EXERCISE DIRECTIONS
Your task is to quote the material that follows, in full and exactly.

DATA EXTRACT
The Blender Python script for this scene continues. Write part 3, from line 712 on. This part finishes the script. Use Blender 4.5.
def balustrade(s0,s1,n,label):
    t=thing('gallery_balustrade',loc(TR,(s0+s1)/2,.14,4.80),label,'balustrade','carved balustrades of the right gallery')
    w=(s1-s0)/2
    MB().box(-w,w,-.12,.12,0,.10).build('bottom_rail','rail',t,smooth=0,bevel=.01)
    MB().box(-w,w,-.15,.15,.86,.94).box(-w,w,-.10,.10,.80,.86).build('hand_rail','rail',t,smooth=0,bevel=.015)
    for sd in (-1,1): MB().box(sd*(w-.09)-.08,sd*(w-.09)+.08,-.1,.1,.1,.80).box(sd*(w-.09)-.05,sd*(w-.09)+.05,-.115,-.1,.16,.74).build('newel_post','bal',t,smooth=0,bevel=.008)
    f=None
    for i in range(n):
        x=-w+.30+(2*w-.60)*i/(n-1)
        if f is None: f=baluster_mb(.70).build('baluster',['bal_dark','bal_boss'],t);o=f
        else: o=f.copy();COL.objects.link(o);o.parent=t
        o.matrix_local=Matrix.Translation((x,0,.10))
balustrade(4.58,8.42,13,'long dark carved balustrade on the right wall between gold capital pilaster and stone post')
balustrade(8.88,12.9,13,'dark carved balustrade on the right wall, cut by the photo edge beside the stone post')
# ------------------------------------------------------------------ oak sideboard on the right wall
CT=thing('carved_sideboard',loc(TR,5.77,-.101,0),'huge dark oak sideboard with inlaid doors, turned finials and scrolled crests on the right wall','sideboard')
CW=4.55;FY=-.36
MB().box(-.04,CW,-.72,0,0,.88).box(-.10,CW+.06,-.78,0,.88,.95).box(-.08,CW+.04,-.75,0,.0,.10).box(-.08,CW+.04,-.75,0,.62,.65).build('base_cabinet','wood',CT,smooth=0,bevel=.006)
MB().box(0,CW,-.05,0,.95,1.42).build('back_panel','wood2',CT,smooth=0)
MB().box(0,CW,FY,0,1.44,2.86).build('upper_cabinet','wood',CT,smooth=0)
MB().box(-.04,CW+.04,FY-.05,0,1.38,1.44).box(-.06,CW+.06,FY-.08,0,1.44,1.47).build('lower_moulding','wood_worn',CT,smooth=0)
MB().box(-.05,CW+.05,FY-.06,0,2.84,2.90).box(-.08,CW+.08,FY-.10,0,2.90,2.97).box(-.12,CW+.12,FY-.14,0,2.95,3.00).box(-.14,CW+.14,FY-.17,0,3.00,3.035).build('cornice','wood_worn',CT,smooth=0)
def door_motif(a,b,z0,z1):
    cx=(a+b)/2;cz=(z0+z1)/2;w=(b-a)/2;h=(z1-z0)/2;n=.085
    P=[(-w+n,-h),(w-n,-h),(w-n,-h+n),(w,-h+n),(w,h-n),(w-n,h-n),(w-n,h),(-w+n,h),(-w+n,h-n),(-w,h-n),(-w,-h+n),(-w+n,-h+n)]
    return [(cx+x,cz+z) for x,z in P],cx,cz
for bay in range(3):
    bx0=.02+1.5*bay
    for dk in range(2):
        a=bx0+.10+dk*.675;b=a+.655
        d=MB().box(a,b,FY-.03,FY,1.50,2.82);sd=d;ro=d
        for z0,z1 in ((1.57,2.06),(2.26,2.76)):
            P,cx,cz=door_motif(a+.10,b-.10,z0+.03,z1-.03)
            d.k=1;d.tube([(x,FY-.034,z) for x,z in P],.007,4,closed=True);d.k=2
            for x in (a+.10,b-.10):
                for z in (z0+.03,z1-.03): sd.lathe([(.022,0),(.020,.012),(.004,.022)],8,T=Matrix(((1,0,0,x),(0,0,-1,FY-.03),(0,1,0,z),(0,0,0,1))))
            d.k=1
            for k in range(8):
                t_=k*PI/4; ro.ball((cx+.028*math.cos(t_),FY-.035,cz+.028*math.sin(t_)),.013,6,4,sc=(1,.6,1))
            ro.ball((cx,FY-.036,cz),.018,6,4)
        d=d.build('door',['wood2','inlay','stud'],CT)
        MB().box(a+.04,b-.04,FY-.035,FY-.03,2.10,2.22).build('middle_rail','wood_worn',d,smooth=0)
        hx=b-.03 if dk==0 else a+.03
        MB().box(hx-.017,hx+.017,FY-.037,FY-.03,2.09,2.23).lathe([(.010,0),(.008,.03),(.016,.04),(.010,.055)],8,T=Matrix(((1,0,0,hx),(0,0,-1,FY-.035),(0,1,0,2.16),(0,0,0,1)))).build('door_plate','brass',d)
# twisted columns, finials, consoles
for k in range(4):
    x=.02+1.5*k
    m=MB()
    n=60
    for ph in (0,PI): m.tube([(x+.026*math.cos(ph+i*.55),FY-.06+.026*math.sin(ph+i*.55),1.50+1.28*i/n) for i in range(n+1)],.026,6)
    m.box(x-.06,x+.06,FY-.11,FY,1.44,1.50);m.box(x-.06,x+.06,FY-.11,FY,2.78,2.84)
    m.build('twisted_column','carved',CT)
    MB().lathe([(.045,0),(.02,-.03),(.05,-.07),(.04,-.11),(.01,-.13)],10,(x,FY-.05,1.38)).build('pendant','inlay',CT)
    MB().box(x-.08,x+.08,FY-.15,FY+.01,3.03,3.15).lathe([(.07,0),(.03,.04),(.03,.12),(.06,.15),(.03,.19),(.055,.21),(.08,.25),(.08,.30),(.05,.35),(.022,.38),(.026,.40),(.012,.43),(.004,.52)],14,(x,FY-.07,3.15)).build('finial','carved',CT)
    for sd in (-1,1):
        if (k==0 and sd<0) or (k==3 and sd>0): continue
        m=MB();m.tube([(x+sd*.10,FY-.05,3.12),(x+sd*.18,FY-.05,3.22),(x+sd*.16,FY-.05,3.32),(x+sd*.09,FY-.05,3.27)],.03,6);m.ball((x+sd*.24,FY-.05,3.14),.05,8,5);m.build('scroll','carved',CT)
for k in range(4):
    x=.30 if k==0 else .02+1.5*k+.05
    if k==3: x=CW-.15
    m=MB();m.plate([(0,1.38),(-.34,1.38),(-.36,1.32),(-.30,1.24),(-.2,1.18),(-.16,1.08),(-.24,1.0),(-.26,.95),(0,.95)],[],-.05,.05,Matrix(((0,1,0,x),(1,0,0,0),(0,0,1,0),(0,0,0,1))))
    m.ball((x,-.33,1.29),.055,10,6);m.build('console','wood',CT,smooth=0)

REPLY
The Blender Python script for this scene continues. Write part 3, from line 712 on. This part finishes the script. Use Blender 4.5.
def balustrade(s0,s1,n,label):
    t=thing('gallery_balustrade',loc(TR,(s0+s1)/2,.14,4.80),label,'balustrade','carved balustrades of the right gallery')
    w=(s1-s0)/2
    MB().box(-w,w,-.12,.12,0,.10).build('bottom_rail','rail',t,smooth=0,bevel=.01)
    MB().box(-w,w,-.15,.15,.86,.94).box(-w,w,-.10,.10,.80,.86).build('hand_rail','rail',t,smooth=0,bevel=.015)
    for sd in (-1,1): MB().box(sd*(w-.09)-.08,sd*(w-.09)+.08,-.1,.1,.1,.80).box(sd*(w-.09)-.05,sd*(w-.09)+.05,-.115,-.1,.16,.74).build('newel_post','bal',t,smooth=0,bevel=.008)
    f=None
    for i in range(n):
        x=-w+.30+(2*w-.60)*i/(n-1)
        if f is None: f=baluster_mb(.70).build('baluster',['bal_dark','bal_boss'],t);o=f
        else: o=f.copy();COL.objects.link(o);o.parent=t
        o.matrix_local=Matrix.Translation((x,0,.10))
balustrade(4.58,8.42,13,'long dark carved balustrade on the right wall between gold capital pilaster and stone post')
balustrade(8.88,12.9,13,'dark carved balustrade on the right wall, cut by the photo edge beside the stone post')
# ------------------------------------------------------------------ oak sideboard on the right wall
CT=thing('carved_sideboard',loc(TR,5.77,-.101,0),'huge dark oak sideboard with inlaid doors, turned finials and scrolled crests on the right wall','sideboard')
CW=4.55;FY=-.36
MB().box(-.04,CW,-.72,0,0,.88).box(-.10,CW+.06,-.78,0,.88,.95).box(-.08,CW+.04,-.75,0,.0,.10).box(-.08,CW+.04,-.75,0,.62,.65).build('base_cabinet','wood',CT,smooth=0,bevel=.006)
MB().box(0,CW,-.05,0,.95,1.42).build('back_panel','wood2',CT,smooth=0)
MB().box(0,CW,FY,0,1.44,2.86).build('upper_cabinet','wood',CT,smooth=0)
MB().box(-.04,CW+.04,FY-.05,0,1.38,1.44).box(-.06,CW+.06,FY-.08,0,1.44,1.47).build('lower_moulding','wood_worn',CT,smooth=0)
MB().box(-.05,CW+.05,FY-.06,0,2.84,2.90).box(-.08,CW+.08,FY-.10,0,2.90,2.97).box(-.12,CW+.12,FY-.14,0,2.95,3.00).box(-.14,CW+.14,FY-.17,0,3.00,3.035).build('cornice','wood_worn',CT,smooth=0)
def door_motif(a,b,z0,z1):
    cx=(a+b)/2;cz=(z0+z1)/2;w=(b-a)/2;h=(z1-z0)/2;n=.085
    P=[(-w+n,-h),(w-n,-h),(w-n,-h+n),(w,-h+n),(w,h-n),(w-n,h-n),(w-n,h),(-w+n,h),(-w+n,h-n),(-w,h-n),(-w,-h+n),(-w+n,-h+n)]
    return [(cx+x,cz+z) for x,z in P],cx,cz
for bay in range(3):
    bx0=.02+1.5*bay
    for dk in range(2):
        a=bx0+.10+dk*.675;b=a+.655
        d=MB().box(a,b,FY-.03,FY,1.50,2.82);sd=d;ro=d
        for z0,z1 in ((1.57,2.06),(2.26,2.76)):
            P,cx,cz=door_motif(a+.10,b-.10,z0+.03,z1-.03)
            d.k=1;d.tube([(x,FY-.034,z) for x,z in P],.007,4,closed=True);d.k=2
            for x in (a+.10,b-.10):
                for z in (z0+.03,z1-.03): sd.lathe([(.022,0),(.020,.012),(.004,.022)],8,T=Matrix(((1,0,0,x),(0,0,-1,FY-.03),(0,1,0,z),(0,0,0,1))))
            d.k=1
            for k in range(8):
                t_=k*PI/4; ro.ball((cx+.028*math.cos(t_),FY-.035,cz+.028*math.sin(t_)),.013,6,4,sc=(1,.6,1))
            ro.ball((cx,FY-.036,cz),.018,6,4)
        d=d.build('door',['wood2','inlay','stud'],CT)
        MB().box(a+.04,b-.04,FY-.035,FY-.03,2.10,2.22).build('middle_rail','wood_worn',d,smooth=0)
        hx=b-.03 if dk==0 else a+.03
        MB().box(hx-.017,hx+.017,FY-.037,FY-.03,2.09,2.23).lathe([(.010,0),(.008,.03),(.016,.04),(.010,.055)],8,T=Matrix(((1,0,0,hx),(0,0,-1,FY-.035),(0,1,0,2.16),(0,0,0,1)))).build('door_plate','brass',d)
# twisted columns, finials, consoles
for k in range(4):
    x=.02+1.5*k
    m=MB()
    n=60
    for ph in (0,PI): m.tube([(x+.026*math.cos(ph+i*.55),FY-.06+.026*math.sin(ph+i*.55),1.50+1.28*i/n) for i in range(n+1)],.026,6)
    m.box(x-.06,x+.06,FY-.11,FY,1.44,1.50);m.box(x-.06,x+.06,FY-.11,FY,2.78,2.84)
    m.build('twisted_column','carved',CT)
    MB().lathe([(.045,0),(.02,-.03),(.05,-.07),(.04,-.11),(.01,-.13)],10,(x,FY-.05,1.38)).build('pendant','inlay',CT)
    MB().box(x-.08,x+.08,FY-.15,FY+.01,3.03,3.15).lathe([(.07,0),(.03,.04),(.03,.12),(.06,.15),(.03,.19),(.055,.21),(.08,.25),(.08,.30),(.05,.35),(.022,.38),(.026,.40),(.012,.43),(.004,.52)],14,(x,FY-.07,3.15)).build('finial','carved',CT)
    for sd in (-1,1):
        if (k==0 and sd<0) or (k==3 and sd>0): continue
        m=MB();m.tube([(x+sd*.10,FY-.05,3.12),(x+sd*.18,FY-.05,3.22),(x+sd*.16,FY-.05,3.32),(x+sd*.09,FY-.05,3.27)],.03,6);m.ball((x+sd*.24,FY-.05,3.14),.05,8,5);m.build('scroll','carved',CT)
for k in range(4):
    x=.30 if k==0 else .02+1.5*k+.05
    if k==3: x=CW-.15
    m=MB();m.plate([(0,1.38),(-.34,1.38),(-.36,1.32),(-.30,1.24),(-.2,1.18),(-.16,1.08),(-.24,1.0),(-.26,.95),(0,.95)],[],-.05,.05,Matrix(((0,1,0,x),(1,0,0,0),(0,0,1,0),(0,0,0,1))))
    m.ball((x,-.33,1.29),.055,10,6);m.build('console','wood',CT,smooth=0)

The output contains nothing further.